PS.  Are you still small?  If so, I would like to suggest that future impasses by resolved by height.  I'm average at 5' 5 1/2".  So I could say stuff like "As somebody 2 and a half inches taller than you, I'm right. "  What do you think?  Do you think that's a good idea?  I say that's a good idea.   I'm probably taller and you have to agree.
· Member since
elliot was not excluded,he was withdrawn from school for his own safety,he returned and was imediatly threatened by another child,so was withdrawn again.
and all this time the bullys were allowed to return to school after a few days ,while ells suffers at home.
there seems no end to this problem.but today i heard some good news.
one of the bullys broke his ankle playing rugby,so a small part of justice is being served.
· Member since
I was not aware of any serious bullying when I was a kid in the 60's and 70's. Except for one group of mean girls who for some unknown reason (they were about three years older than my little group that walked to school together) said that they were going to beat us up. We didn't even know them.

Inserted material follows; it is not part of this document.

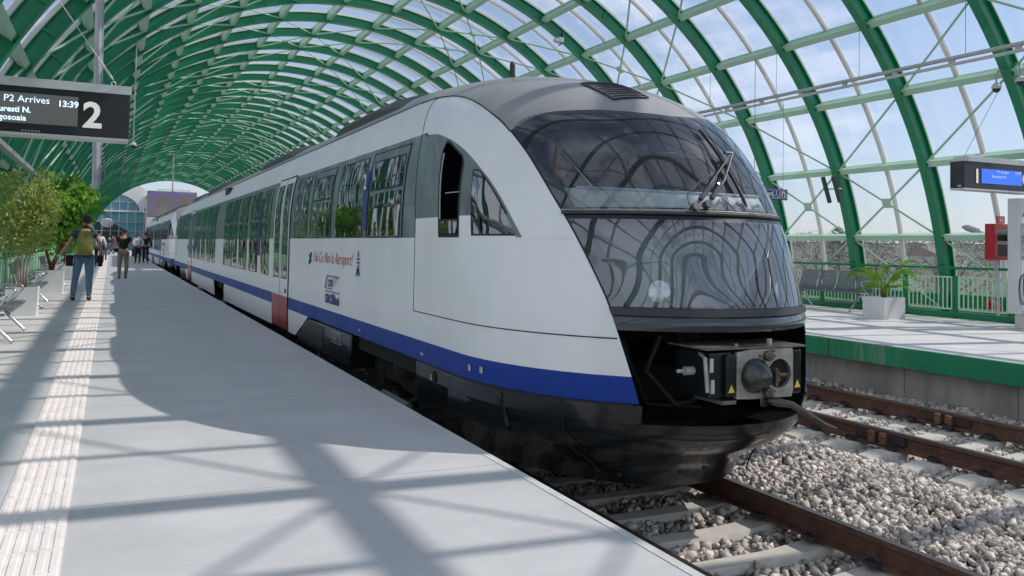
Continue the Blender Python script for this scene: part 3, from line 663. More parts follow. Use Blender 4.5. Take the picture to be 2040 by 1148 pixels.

It was scary and I think a couple of times we had to run for our lives, so to speak. But looking back I think maybe they just wanted to scare us. I never knew of any students getting physically harmed by other students other than icy snow balls or other types of teasing and horse play. Nothing that would produce blood or broken bones.

My sister went to a rough school for a year and got along without any trouble by not making eye contact. She realized very early on that reacting in any way would only encourage the aggressive behavior. My parents made the decision to move us away from that school district. So I never had to deal with any unpleasantness of that nature. It is too much to ask of a kid to deal with criminals at school. The parents need to take over rather than assuming the school will do anything. I don't have kids so I don't have any experience but it seems like a matter for the police and also legal advice. And moving the kid to a safer school as soon as possible. Home school would also be an option if there is no better school available. Good luck with this terrible problem.